Java – Allowing users to add their own custom fields in a Spring MVC Hibernate application – What’s an ideal approach

hibernatejavajpaspringspring-mvc

We all may have seen applications like JIRA, or many CRM or other applications that allow its users to define their own custom fields to an entity, and do a variety of stuff with it, like making them mandatory, validate their values and so on.

I want to do just that in the Product we are creating.

Let's assume our product allows a user to create his/her own Project. A project has pre-defined attributes such as

  • Name (String)
  • Description (CLOB)
  • Type (String)
  • Owner (String)
  • Status (String)

Now, as a user, I would like to add the following custom field to my project

  • Due Date (Date)

Ideally he should be able to create a custom field in my product which would capture the following details:

  • Name of the field
  • Type of the field
  • Default Value
  • List of values (if the field is to be a drop down list)
  • Mandatory or not

Similarly, I would like to allow this feature of adding custom attributes not only to a project, but to a few other entities as well.

This is the technology stack we're using and so far we're pretty ok with it.
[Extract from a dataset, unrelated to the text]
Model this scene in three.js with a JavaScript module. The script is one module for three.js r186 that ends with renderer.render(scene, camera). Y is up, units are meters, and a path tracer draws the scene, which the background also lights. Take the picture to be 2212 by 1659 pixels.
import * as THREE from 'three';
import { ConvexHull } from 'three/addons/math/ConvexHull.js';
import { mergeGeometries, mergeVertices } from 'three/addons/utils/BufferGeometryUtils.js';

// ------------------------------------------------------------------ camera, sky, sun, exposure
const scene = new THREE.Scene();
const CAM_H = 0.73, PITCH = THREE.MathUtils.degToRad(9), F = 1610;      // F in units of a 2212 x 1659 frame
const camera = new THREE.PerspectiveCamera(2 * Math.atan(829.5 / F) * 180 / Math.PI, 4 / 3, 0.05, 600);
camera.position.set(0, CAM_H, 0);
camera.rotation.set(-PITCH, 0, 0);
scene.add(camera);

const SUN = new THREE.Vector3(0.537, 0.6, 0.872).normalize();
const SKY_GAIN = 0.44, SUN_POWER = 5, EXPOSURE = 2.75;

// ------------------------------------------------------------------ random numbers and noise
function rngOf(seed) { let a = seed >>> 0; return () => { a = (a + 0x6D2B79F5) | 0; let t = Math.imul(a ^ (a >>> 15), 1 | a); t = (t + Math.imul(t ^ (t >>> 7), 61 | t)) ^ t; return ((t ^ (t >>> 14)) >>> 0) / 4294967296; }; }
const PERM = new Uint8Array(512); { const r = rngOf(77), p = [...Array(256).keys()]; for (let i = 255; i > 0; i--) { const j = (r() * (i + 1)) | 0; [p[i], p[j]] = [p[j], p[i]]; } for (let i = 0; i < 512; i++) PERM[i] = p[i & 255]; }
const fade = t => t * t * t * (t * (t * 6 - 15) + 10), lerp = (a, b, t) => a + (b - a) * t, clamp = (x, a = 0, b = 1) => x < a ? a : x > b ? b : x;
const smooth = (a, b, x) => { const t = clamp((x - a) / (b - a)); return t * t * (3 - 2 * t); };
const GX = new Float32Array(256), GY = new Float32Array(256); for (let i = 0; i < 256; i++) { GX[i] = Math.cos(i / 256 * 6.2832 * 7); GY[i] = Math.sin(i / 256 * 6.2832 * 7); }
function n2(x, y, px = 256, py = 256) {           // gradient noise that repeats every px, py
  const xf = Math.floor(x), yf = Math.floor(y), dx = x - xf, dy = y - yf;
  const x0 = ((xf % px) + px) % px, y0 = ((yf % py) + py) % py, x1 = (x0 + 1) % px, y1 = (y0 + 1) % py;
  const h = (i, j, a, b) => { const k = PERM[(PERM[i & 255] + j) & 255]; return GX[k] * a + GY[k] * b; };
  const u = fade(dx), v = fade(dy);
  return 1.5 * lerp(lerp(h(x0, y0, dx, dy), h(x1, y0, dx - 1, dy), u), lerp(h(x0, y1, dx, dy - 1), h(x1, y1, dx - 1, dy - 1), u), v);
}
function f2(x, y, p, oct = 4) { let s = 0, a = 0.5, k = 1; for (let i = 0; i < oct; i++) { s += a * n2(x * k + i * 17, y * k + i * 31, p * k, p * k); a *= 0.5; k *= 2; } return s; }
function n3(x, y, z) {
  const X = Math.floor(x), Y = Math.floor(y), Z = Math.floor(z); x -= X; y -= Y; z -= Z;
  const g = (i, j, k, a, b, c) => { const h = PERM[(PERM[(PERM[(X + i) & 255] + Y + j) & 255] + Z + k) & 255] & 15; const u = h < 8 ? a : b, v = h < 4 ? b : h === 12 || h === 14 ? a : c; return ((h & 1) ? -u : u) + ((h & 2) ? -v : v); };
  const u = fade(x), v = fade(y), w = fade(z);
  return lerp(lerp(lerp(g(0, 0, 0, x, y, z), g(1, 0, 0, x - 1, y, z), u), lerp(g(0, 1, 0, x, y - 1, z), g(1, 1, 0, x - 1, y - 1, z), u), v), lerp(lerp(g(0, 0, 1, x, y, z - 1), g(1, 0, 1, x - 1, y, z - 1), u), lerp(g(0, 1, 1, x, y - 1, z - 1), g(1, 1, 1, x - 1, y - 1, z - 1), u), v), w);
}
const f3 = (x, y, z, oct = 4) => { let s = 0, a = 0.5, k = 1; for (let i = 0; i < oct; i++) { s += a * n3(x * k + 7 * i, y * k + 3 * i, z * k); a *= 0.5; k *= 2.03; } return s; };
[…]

  • Spring MVC, JSP and jQuery as the Web Framework and for the Views
  • JPA with Hibernate for persistence
  • Oracle, MS SQL, MySQL – Currently our product works on these
    databases.

How do I approach this requirement? I would like to be educated on the following:

  • How to I decide the best data model for this? Do I add a separate table for custom field definitions, and another one for their values, and associate them to my entity by means of a foreign key?
  • What should I do in my JSP/JS Layer to dynamically paint a screen with whatever custom fields that are defined?
  • How do I let Spring MVC and Hibernate handle all this data model and the views?

I'm extremely sorry if my question is not framed or worded properly. I'm relatively new to these technologies, and would like to learn with each challenge.

Thanks,
Sriram

Best Answer

From the backend side, if you can give up some of the requirements there is a simple solution using JSON column in your table to store dynamic fields. In this case, you would have a map in your Project entity, and using Hibernate Types you can map them to JSON data automatically.

This solution is enough to store, retrieve and filter by dynamic fields and most of the DBMS engines now support JSON/document columns.

However, if the other requirements are mandatory you need to implement your own solution.

You can extend the JSON column approach by adding two entities: Field and Template. The Field represents fields names, types, and constraints whereas the Template represents customer project types. The relation between Project and Template is many-to-one since each template can have many project records. The template should be used from the application side to validate user inputs based on the template. After that, the data will be stored as JSON data in the same Project Table.

If the above solution is not enough you can depend more on the Database and let each template data be stored on a new table that has the template name. However, this solution is DMBS specific since (to my knowledge) Hibernate doesn't support creating tables at runtime.